> EXERCISE PROMPT
Reproduce the entries from their first line up to and including the line with "sc.view_settings.exposure = 0.0;". Leave out everything after it.

┌─ DATA TO PROCESS

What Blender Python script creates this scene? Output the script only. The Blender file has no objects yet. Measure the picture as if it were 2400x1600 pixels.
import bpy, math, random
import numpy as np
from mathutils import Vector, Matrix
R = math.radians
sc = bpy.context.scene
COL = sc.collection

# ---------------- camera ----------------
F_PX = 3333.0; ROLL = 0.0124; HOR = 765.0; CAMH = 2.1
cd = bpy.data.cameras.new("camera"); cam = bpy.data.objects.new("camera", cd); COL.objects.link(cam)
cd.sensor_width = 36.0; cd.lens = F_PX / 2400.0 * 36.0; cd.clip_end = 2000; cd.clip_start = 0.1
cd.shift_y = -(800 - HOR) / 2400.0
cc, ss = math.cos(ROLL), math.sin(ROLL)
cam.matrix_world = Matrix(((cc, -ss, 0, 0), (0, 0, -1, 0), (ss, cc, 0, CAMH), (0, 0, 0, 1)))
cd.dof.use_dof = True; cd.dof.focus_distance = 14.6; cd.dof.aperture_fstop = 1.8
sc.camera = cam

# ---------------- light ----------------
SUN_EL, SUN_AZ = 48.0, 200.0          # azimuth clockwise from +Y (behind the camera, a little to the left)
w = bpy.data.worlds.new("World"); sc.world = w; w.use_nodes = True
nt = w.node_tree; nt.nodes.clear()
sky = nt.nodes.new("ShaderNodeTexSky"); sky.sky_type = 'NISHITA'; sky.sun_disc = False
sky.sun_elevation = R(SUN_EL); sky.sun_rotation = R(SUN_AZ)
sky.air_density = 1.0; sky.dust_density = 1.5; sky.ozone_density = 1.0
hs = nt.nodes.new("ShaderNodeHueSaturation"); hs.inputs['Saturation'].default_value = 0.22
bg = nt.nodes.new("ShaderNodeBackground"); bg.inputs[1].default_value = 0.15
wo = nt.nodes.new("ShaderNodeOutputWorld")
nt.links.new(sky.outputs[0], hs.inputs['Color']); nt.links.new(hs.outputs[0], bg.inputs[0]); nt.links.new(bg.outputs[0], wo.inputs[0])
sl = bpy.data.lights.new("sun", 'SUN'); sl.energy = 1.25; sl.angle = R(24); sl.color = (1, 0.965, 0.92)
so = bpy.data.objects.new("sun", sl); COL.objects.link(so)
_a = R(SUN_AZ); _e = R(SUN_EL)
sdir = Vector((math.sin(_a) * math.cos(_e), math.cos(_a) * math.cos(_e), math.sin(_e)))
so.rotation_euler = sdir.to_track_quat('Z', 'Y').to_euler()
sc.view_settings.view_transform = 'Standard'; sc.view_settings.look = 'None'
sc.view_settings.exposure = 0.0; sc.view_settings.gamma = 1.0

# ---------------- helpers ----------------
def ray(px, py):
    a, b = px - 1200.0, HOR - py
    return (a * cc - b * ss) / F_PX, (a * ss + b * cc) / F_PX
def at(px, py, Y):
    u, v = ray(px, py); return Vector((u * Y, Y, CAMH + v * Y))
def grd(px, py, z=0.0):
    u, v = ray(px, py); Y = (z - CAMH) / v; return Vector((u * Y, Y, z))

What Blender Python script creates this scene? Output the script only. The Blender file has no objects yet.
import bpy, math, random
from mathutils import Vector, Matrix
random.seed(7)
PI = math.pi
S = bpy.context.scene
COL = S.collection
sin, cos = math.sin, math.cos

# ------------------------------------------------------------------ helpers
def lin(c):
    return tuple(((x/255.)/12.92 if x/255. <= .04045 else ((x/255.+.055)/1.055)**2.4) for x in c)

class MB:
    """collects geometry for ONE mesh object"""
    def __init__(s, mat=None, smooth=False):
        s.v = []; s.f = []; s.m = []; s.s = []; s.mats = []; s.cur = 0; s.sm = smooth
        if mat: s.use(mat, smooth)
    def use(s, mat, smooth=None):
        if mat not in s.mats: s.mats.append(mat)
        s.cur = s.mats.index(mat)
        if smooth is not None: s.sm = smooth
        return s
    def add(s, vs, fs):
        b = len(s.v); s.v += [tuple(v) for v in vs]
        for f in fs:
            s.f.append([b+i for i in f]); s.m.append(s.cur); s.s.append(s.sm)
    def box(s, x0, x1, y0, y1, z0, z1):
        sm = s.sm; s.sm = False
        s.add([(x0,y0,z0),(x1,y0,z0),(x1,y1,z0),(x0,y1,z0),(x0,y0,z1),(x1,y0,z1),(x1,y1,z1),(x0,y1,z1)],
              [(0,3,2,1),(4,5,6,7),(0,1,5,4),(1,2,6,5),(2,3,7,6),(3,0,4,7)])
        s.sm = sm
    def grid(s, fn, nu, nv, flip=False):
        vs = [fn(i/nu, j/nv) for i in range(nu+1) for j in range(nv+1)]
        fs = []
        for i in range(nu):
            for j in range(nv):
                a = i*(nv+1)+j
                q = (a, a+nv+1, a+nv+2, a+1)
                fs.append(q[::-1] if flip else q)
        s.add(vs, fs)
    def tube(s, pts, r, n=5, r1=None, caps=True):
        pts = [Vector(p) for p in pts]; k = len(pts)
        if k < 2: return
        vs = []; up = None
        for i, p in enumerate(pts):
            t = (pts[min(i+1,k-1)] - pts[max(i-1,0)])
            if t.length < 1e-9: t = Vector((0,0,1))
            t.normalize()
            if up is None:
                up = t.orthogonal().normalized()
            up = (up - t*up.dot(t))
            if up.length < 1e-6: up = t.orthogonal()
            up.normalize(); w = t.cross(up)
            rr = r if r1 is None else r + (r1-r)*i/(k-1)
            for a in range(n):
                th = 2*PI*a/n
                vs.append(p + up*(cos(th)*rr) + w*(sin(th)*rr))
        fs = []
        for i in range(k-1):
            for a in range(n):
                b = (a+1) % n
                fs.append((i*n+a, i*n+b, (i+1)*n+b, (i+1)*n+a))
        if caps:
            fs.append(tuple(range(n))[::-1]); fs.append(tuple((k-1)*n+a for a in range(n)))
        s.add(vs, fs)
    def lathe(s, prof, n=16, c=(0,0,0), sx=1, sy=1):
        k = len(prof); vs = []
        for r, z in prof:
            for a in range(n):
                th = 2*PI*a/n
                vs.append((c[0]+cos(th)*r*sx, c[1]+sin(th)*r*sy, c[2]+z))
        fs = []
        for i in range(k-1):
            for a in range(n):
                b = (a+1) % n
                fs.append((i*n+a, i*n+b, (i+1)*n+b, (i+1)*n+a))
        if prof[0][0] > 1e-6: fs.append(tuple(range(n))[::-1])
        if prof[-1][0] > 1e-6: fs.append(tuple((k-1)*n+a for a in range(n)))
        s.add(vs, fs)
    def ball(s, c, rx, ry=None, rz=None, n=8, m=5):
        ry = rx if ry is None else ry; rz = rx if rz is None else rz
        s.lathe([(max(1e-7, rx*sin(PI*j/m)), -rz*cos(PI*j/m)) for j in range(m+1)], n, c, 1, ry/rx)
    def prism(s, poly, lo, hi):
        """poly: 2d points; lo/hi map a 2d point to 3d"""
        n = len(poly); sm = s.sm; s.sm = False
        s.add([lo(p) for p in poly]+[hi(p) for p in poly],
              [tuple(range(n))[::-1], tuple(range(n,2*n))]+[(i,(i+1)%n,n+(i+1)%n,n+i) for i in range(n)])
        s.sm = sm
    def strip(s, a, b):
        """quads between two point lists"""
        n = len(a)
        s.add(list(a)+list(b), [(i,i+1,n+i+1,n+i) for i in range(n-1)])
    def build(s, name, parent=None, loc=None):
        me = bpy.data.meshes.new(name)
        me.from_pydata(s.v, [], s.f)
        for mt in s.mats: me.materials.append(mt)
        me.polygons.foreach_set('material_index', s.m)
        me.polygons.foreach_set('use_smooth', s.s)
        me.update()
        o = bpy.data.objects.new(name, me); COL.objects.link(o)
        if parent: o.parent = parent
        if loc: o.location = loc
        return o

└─

> EXPECTED OUTPUT
What Blender Python script creates this scene? Output the script only. The Blender file has no objects yet. Measure the picture as if it were 2400x1600 pixels.
import bpy, math, random
import numpy as np
from mathutils import Vector, Matrix
R = math.radians
sc = bpy.context.scene
COL = sc.collection

# ---------------- camera ----------------
F_PX = 3333.0; ROLL = 0.0124; HOR = 765.0; CAMH = 2.1
cd = bpy.data.cameras.new("camera"); cam = bpy.data.objects.new("camera", cd); COL.objects.link(cam)
cd.sensor_width = 36.0; cd.lens = F_PX / 2400.0 * 36.0; cd.clip_end = 2000; cd.clip_start = 0.1
cd.shift_y = -(800 - HOR) / 2400.0
cc, ss = math.cos(ROLL), math.sin(ROLL)
cam.matrix_world = Matrix(((cc, -ss, 0, 0), (0, 0, -1, 0), (ss, cc, 0, CAMH), (0, 0, 0, 1)))
cd.dof.use_dof = True; cd.dof.focus_distance = 14.6; cd.dof.aperture_fstop = 1.8
sc.camera = cam

# ---------------- light ----------------
SUN_EL, SUN_AZ = 48.0, 200.0          # azimuth clockwise from +Y (behind the camera, a little to the left)
w = bpy.data.worlds.new("World"); sc.world = w; w.use_nodes = True
nt = w.node_tree; nt.nodes.clear()
sky = nt.nodes.new("ShaderNodeTexSky"); sky.sky_type = 'NISHITA'; sky.sun_disc = False
sky.sun_elevation = R(SUN_EL); sky.sun_rotation = R(SUN_AZ)
sky.air_density = 1.0; sky.dust_density = 1.5; sky.ozone_density = 1.0
hs = nt.nodes.new("ShaderNodeHueSaturation"); hs.inputs['Saturation'].default_value = 0.22
bg = nt.nodes.new("ShaderNodeBackground"); bg.inputs[1].default_value = 0.15
wo = nt.nodes.new("ShaderNodeOutputWorld")
nt.links.new(sky.outputs[0], hs.inputs['Color']); nt.links.new(hs.outputs[0], bg.inputs[0]); nt.links.new(bg.outputs[0], wo.inputs[0])
sl = bpy.data.lights.new("sun", 'SUN'); sl.energy = 1.25; sl.angle = R(24); sl.color = (1, 0.965, 0.92)
so = bpy.data.objects.new("sun", sl); COL.objects.link(so)
_a = R(SUN_AZ); _e = R(SUN_EL)
sdir = Vector((math.sin(_a) * math.cos(_e), math.cos(_a) * math.cos(_e), math.sin(_e)))
so.rotation_euler = sdir.to_track_quat('Z', 'Y').to_euler()
sc.view_settings.view_transform = 'Standard'; sc.view_settings.look = 'None'
sc.view_settings.exposure = 0.0; sc.view_settings.gamma = 1.0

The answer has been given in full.